Wilson’s Pizza Shop, in business for nearly a half-century, was the focus of the piece, which ran in Pizza Today.

The focus of the piece was the family of Al and Roz Wilson, who founded the business in 1963. Now in the hands of their son, Allen, and his wife Wendy, Wilson’s Pizza Shop has persevered through tough times to become a model business, the magazine said.

That model, Allen Wilson said, is reliant upon customer service.

“You don’t have to make your buck on the first pizza you sell,” he said. “Repeat customers is the thing, and making people happy when they get your product.”

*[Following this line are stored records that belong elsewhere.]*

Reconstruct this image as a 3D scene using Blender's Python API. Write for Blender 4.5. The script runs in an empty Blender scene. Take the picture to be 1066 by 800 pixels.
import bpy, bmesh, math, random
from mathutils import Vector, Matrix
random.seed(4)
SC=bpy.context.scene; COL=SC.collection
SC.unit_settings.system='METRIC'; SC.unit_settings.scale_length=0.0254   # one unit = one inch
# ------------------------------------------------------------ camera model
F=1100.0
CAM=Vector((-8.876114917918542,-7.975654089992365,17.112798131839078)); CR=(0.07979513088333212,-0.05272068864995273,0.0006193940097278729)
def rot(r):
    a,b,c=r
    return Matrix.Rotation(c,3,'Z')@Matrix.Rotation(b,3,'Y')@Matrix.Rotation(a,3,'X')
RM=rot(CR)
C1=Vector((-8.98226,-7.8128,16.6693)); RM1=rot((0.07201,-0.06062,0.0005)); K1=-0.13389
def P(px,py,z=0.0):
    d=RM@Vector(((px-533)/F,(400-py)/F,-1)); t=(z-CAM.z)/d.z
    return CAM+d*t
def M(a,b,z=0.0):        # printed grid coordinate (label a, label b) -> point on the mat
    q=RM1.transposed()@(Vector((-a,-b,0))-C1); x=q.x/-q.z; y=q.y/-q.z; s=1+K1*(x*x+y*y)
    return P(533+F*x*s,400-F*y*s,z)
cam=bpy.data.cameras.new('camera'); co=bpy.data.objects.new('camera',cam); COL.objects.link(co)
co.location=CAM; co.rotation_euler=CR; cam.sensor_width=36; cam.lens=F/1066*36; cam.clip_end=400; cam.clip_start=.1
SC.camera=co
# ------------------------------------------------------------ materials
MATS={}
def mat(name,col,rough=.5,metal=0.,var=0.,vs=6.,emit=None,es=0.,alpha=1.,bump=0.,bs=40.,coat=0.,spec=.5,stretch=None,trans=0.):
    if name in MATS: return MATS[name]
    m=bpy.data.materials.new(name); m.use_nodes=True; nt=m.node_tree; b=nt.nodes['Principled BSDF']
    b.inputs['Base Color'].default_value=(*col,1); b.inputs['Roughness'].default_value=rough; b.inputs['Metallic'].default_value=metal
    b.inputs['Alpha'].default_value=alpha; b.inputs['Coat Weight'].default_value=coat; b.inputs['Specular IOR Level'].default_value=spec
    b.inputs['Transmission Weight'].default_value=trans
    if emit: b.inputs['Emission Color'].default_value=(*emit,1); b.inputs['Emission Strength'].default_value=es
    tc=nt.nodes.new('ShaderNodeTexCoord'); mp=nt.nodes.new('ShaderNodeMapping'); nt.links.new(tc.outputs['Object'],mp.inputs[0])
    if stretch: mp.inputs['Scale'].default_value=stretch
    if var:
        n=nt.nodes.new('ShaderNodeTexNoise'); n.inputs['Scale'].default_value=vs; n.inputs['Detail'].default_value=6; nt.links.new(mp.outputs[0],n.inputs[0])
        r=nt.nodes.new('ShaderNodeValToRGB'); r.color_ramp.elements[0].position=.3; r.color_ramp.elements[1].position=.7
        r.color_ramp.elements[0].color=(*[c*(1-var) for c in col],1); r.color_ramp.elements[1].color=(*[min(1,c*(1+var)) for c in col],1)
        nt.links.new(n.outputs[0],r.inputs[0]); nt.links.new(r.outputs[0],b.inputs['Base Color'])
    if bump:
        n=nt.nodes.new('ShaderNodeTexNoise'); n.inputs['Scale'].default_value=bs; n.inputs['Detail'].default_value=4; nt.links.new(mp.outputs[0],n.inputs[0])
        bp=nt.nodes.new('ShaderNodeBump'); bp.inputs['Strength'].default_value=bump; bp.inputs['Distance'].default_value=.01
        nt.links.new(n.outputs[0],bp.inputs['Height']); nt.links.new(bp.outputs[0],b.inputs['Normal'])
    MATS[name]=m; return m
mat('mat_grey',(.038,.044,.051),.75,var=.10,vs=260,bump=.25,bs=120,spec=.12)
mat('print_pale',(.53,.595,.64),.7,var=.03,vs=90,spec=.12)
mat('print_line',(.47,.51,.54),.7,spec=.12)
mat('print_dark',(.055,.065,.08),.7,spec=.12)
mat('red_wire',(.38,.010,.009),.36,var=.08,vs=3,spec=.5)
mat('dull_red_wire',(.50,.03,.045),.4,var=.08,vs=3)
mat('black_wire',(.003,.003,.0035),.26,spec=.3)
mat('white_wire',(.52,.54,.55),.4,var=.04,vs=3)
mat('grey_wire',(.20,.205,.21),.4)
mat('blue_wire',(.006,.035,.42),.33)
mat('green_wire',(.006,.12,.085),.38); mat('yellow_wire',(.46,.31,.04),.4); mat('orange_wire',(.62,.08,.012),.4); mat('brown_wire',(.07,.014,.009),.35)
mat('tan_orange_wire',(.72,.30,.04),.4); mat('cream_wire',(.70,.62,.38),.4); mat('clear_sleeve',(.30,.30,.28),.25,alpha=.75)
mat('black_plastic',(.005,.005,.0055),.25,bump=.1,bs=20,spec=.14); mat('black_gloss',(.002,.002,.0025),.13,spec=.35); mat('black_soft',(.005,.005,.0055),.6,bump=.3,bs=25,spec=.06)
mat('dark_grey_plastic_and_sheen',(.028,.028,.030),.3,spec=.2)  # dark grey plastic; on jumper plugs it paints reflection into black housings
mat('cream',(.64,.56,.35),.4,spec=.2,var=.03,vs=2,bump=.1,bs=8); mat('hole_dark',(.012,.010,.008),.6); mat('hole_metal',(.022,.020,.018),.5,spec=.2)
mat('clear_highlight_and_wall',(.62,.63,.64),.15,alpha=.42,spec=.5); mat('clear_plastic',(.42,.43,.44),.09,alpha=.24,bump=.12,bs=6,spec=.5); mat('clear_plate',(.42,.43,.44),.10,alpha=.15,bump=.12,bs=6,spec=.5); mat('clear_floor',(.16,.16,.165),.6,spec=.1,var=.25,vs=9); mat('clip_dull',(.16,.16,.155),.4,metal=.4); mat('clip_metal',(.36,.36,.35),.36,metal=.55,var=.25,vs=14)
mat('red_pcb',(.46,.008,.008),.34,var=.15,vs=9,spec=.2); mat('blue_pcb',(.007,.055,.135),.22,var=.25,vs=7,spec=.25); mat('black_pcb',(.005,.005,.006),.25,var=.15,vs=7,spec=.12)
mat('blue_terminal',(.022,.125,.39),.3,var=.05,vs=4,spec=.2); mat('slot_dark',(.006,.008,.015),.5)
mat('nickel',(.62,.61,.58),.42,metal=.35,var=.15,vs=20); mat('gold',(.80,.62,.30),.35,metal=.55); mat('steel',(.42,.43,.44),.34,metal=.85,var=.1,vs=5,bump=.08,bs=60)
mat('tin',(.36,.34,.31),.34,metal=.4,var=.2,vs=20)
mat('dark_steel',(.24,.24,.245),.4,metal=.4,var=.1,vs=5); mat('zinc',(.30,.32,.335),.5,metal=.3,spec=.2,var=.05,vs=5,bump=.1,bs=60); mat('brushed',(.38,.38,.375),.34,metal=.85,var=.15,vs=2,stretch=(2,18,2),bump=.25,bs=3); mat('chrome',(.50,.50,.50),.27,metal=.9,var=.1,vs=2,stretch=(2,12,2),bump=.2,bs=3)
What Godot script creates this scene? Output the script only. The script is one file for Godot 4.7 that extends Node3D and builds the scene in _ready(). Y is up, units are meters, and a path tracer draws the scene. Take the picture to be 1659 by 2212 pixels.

Higher gas costs and declining wages have pushed the industry away from delivery, the Allens said, and toward carryout; 85 percent of the shop’s business is carry-out, the magazine reported. That carryout business is impossible to build without good word-of-mouth, the Wilsons said.

“We’re on our fourth and fifth generation of pizza customers,” Wendy Wilson said. “It’s been passed down from generation to generation.”

•••

The Niagara Frontier could be represented on the Canadian version of Monopoly that’s in production.

The cities that Hasbro will put on a Canadian version of the popular banking board game will be determined by public vote. Niagara Falls isn’t among the 65 cities on the list, the Niagara Falls (Ontario) Review reported, but a wild card vote is being held to fill two board spots.

The city that receives the most votes will occupy the spot held by Boardwalk on the standard version of the game. Saint-Jean-sur-Richelieu, Quebec, led the voting as of mid-January, with Niagara Falls coming in at No. 4 on the wild card vote. Winning cities will be announced in June, with the game coming out in July.

Voting is taking place at monopolyvote.ca.

•••

A Tonawanda man was recently involved in a scary auto accident on a Connecticut highway.

The News-Times of Danbury, Conn., reported that 37-year-old Matthew Buffone was rescued by emergency personnel after his car flipped over near I-84 in Newtown. He struck another vehicle before rolling over, the paper reported.